┌────────

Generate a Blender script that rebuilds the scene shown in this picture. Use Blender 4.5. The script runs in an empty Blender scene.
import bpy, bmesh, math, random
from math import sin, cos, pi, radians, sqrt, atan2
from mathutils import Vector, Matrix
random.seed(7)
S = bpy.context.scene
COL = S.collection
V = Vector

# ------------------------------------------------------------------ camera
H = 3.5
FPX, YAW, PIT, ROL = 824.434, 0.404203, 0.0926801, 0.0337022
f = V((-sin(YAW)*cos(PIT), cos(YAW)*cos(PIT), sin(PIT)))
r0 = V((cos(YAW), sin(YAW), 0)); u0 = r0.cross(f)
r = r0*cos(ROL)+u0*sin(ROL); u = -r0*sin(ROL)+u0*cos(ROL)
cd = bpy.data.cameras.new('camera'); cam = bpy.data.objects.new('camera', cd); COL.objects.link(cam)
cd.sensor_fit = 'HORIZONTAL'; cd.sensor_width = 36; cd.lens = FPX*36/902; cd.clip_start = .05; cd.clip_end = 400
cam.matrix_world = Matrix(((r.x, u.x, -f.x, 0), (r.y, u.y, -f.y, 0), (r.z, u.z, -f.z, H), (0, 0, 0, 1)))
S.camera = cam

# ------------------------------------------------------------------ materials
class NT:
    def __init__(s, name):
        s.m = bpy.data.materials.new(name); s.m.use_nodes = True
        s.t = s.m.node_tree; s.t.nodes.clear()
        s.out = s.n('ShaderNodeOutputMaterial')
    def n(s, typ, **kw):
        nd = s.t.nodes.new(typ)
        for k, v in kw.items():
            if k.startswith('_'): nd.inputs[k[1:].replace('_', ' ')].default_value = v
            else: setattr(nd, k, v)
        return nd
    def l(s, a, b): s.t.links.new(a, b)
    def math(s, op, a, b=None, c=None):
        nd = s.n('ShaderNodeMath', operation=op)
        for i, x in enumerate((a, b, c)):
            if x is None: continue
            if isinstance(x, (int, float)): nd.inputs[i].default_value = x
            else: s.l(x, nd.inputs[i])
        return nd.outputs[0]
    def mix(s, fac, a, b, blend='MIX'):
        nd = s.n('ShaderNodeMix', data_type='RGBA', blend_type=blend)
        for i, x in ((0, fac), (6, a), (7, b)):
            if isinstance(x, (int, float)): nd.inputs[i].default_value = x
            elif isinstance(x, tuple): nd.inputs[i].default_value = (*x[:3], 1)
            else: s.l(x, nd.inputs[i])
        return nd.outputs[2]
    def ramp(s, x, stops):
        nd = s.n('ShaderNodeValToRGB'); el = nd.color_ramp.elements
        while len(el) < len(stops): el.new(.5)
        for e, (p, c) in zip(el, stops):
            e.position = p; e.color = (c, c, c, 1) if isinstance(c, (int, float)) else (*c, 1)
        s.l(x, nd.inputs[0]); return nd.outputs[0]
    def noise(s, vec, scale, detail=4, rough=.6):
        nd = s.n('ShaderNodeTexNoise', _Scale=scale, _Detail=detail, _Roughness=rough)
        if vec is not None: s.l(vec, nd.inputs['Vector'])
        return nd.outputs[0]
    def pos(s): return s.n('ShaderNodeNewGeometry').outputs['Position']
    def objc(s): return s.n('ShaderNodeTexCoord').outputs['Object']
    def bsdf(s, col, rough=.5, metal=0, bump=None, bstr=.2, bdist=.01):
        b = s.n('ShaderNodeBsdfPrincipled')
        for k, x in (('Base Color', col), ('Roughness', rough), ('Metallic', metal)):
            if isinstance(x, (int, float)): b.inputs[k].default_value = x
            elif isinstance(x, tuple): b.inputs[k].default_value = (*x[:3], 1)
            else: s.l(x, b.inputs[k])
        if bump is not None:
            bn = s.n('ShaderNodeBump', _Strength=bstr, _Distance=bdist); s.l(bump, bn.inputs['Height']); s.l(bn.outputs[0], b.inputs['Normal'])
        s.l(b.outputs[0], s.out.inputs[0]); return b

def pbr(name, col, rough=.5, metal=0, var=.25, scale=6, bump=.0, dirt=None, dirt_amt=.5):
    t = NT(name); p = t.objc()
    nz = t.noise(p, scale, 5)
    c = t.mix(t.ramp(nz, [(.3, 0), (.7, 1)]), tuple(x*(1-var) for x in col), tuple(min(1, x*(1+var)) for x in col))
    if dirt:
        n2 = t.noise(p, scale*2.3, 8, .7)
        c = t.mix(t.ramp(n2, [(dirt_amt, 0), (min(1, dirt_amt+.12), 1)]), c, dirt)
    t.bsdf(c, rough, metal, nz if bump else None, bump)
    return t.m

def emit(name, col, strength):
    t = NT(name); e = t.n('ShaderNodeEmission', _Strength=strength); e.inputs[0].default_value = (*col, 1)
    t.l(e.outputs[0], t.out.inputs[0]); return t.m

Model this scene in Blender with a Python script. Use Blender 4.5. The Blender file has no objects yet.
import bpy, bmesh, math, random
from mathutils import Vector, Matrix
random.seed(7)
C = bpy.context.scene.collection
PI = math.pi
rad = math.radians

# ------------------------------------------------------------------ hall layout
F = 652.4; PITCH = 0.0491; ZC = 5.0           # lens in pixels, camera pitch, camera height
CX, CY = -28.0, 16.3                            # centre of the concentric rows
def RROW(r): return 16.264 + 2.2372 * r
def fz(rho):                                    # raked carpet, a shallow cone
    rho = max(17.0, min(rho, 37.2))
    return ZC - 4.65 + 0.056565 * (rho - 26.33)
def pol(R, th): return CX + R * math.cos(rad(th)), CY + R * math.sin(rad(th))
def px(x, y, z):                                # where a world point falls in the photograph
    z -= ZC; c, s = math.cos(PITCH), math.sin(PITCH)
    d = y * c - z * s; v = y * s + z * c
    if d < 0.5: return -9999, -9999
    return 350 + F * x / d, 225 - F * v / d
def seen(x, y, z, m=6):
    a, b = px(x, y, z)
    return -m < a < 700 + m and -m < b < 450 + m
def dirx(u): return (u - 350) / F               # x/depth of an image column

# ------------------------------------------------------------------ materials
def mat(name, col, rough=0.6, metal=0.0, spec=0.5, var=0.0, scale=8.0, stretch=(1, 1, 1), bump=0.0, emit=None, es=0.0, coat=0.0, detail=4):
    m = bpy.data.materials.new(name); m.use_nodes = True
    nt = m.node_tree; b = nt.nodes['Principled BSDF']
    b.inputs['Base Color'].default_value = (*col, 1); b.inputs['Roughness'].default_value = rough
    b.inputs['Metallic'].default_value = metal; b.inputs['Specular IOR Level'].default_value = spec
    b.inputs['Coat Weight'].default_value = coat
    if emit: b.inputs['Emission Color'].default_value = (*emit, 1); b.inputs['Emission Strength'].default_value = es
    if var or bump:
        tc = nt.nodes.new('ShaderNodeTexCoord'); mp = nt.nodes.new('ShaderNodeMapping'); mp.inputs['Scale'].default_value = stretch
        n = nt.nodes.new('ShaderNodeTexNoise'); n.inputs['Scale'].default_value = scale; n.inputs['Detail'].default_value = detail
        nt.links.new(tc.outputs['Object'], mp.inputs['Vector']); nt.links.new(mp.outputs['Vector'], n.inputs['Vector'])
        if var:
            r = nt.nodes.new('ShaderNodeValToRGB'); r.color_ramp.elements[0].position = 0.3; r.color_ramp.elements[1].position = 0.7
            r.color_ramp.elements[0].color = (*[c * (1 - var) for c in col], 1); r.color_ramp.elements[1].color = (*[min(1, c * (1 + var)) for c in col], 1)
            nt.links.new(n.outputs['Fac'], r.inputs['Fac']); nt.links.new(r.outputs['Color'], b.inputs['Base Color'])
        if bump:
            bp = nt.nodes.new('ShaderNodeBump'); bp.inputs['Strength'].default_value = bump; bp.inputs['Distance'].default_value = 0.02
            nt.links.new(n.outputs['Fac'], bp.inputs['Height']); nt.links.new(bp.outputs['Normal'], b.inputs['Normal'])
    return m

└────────

GIVEN EXERCISE: From the first line of the records above to the line that contains "S.camera = cam", quote each line exactly.

EXERCISE OUTPUT:
Generate a Blender script that rebuilds the scene shown in this picture. Use Blender 4.5. The script runs in an empty Blender scene.
import bpy, bmesh, math, random
from math import sin, cos, pi, radians, sqrt, atan2
from mathutils import Vector, Matrix
random.seed(7)
S = bpy.context.scene
COL = S.collection
V = Vector

# ------------------------------------------------------------------ camera
H = 3.5
FPX, YAW, PIT, ROL = 824.434, 0.404203, 0.0926801, 0.0337022
f = V((-sin(YAW)*cos(PIT), cos(YAW)*cos(PIT), sin(PIT)))
r0 = V((cos(YAW), sin(YAW), 0)); u0 = r0.cross(f)
r = r0*cos(ROL)+u0*sin(ROL); u = -r0*sin(ROL)+u0*cos(ROL)
cd = bpy.data.cameras.new('camera'); cam = bpy.data.objects.new('camera', cd); COL.objects.link(cam)
cd.sensor_fit = 'HORIZONTAL'; cd.sensor_width = 36; cd.lens = FPX*36/902; cd.clip_start = .05; cd.clip_end = 400
cam.matrix_world = Matrix(((r.x, u.x, -f.x, 0), (r.y, u.y, -f.y, 0), (r.z, u.z, -f.z, H), (0, 0, 0, 1)))
S.camera = cam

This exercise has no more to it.